3 июня 1943 г., 22 час. 30 мин.

По сообщению начальника 77-го погранотряда, по состоянию на 12 часов 3 июня с.г. остатки восставших до 70 человек в районе Стольного распылились и с боем уходят в разных направлениях. Преследование ведут части Красной Армии. По показанию задержанных, готовится восстание 52-го отд. дорожно-строительного батальона, расположенного в Виноградовке. Командованием фронта и 35-й армии приняты меры.

Начальник 57-го погранотряда полковник Агеев».

ИЗ ХАРАКТЕРИСТИКИ при присвоении специального звания «сержант милиции» Виниченко Ивану Митрофановичу:

«Товарищ Виниченко за время работы в органах рабоче-крестьянской милиции показал себя с положительной стороны. К своим обязанностям относится серьезно, добросовестно работает по пресечению уголовного элемента. Хорошо усвоил следственную работу. Самостоятельно может вести серьезные уголовные дела.

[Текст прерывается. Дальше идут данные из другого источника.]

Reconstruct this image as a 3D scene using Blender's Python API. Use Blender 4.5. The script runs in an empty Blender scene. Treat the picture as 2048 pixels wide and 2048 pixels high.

Среди населения пользуется авторитетом. Политически развит, идеологически устойчив…

Начальник Пожарского РО НКВД младший лейтенант госбезопасности Омельченко».

Справка

«Илья Лукьянович Краснов, 1907 г.р., уроженец Орловской обл. Трубачевского р-на, дер. Щетинино, б/п, образование среднее. В начале 30-х годов работал на оружейных заводах «Баррикада» в Сталинграде. Там вступил в тайную антисоветскую организацию, организованную троцкисткой И. С. Доброкваша. В 1935 году был арестован ОГПУ и по 58-й статье приговорен к трем годам и последующей ссылке в Казахстан. 

После освобождения остался в Актюбинске, откуда был призван в РККА по мобилизации в 1941 году. Был направлен в находившийся тогда в Амурской области 53-й дорожно-строительный батальон НКВД, укомплектованный военнослужащими старших возрастов. Среди состава батальона преобладали уголовники. Были также и проходившие по 58-й статье. В декабре 1942 года батальон был выведен из состава войск НКВД и передан в распоряжение НКО с отправкой в Приморский край».